Oggi mi rivolgo a chi scrive racconti, e, poniamo, ne ha messi su parecchi e vorrebbe pubblicarli in un libro unico, in raccolta. Intanto, un libro di racconti deve avere un’unità, non deve essere un’accozzaglia di cose diverse e incongruenti, dobbiamo pensarlo come un organismo multiplo ma unico, indipendente, autonomo. Il nostro libro deve essere il frutto di una selezione, cioè contenere racconti che si somigliano per temi, per stile di scrittura, per senso…
Ma con quale cominciamo? In una raccolta di racconti – io ne ho pubblicate un paio e quindi mi sono interrogato molto sulla questione, – non è secondaria la scelta del racconto con il quale partire. Vi faccio un esempio. Ne I racconti della Kolyma, bellissimo libro di racconti dello scrittore russo Varlan Salamov sull’esperienza del gulag, il primo racconto, Sulla neve, rappresenta a tutti gli effetti un apripista, un prologo a tutti gli altri, un antefatto potentemente metaforico dell’intero contenuto del libro.
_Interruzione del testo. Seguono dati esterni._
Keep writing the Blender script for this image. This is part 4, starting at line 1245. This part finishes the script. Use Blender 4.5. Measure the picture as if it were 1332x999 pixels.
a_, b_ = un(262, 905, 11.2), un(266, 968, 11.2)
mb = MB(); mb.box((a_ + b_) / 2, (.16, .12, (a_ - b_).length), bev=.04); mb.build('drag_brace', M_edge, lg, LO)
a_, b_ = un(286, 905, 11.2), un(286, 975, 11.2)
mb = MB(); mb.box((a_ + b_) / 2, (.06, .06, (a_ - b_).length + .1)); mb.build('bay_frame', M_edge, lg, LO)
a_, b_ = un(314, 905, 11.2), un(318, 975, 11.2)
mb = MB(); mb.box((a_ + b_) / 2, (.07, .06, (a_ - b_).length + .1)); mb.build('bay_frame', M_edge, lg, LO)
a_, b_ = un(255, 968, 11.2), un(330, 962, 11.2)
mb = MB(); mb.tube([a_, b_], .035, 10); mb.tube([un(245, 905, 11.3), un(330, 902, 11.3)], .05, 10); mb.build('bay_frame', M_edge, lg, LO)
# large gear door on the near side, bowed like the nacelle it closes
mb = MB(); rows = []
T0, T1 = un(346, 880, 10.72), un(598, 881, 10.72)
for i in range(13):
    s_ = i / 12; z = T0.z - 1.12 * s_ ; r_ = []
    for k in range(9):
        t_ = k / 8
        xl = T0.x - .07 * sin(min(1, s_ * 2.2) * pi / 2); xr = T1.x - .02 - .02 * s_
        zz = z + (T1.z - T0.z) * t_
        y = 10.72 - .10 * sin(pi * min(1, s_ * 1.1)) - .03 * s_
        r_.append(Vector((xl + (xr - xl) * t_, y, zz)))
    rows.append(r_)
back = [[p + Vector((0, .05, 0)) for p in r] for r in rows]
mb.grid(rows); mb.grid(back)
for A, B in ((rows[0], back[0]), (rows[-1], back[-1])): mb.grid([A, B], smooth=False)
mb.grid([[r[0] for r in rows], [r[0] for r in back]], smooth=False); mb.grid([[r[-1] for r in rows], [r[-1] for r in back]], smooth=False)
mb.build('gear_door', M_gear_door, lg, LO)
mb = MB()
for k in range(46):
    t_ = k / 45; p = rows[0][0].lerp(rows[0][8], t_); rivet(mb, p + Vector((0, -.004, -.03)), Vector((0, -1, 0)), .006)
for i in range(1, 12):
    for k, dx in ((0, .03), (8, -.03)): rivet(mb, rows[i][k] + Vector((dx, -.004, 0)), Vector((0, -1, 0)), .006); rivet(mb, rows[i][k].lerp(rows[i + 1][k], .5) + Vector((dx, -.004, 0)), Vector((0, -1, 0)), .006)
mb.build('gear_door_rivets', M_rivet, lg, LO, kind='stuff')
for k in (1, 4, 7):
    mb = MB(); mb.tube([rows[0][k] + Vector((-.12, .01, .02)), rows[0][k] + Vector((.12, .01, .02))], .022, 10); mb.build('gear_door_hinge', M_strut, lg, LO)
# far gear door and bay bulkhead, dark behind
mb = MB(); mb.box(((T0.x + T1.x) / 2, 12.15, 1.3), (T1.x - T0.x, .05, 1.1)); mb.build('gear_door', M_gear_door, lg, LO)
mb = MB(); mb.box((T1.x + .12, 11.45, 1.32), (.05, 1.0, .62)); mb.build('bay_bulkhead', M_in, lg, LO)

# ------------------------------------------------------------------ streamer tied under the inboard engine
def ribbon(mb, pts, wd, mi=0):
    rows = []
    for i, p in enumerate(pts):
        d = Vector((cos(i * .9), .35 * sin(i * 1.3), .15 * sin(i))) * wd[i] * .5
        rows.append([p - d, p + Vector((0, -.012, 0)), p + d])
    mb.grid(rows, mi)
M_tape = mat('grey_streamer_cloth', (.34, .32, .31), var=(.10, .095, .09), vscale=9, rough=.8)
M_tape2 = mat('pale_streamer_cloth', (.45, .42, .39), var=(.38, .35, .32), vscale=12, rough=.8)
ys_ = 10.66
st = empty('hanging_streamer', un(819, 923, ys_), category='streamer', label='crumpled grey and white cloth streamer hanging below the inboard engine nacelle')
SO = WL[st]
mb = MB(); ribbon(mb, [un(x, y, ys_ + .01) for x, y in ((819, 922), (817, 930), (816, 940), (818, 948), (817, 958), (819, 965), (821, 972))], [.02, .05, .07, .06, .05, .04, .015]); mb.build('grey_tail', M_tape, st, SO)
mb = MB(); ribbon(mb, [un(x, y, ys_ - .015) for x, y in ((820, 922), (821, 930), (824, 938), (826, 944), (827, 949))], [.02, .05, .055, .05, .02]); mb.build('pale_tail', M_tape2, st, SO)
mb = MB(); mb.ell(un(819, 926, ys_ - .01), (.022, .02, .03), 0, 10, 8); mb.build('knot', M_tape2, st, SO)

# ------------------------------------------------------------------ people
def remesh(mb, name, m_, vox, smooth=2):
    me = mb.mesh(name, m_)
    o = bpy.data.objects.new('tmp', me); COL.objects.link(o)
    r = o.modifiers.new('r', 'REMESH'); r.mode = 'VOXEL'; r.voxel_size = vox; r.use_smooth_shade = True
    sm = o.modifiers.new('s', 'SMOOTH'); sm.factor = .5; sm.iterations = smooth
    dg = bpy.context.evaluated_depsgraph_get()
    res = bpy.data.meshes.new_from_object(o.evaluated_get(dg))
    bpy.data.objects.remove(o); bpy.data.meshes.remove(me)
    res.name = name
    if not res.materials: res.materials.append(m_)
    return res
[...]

Esso racconta come si apre una strada nella neve. Ecco come comincia:
“Come si apre una strada nella neve vergine? Un uomo marcia in testa, sudando e bestemmiando, muovendo a stento i piedi, continuando a sprofondare nella neve molle, alta”.
Ecco, questo racconto introduce perfettamente, molto meglio di qualunque introduzione didascalica, cioè “spiegata”, al contenuto del libro, all’atmosfera dura, spietata del campo di prigionia siberiano, all’ambientazione inospitale fra quei ghiacci perenni, dove il sentimento della morte è presente in ogni momento della giornata e anche nei sogni. Un po’ come succede in guerra. Quindi pensiamoci bene con quale racconto iniziare la nostra raccolta, con quale storia presentarci al lettore, per catturare la sua attenzione, per farlo andare avanti nella lettura. Insomma, proprio come succede per l’incipit di un romanzo, il nostro primo racconto, che potrebbe anche dare il titolo alla raccolta, spesso funziona!, deve essere forte, potente, non necessariamente il migliore, ma certo fra i migliori, il più significativo. Beh, alla prossima.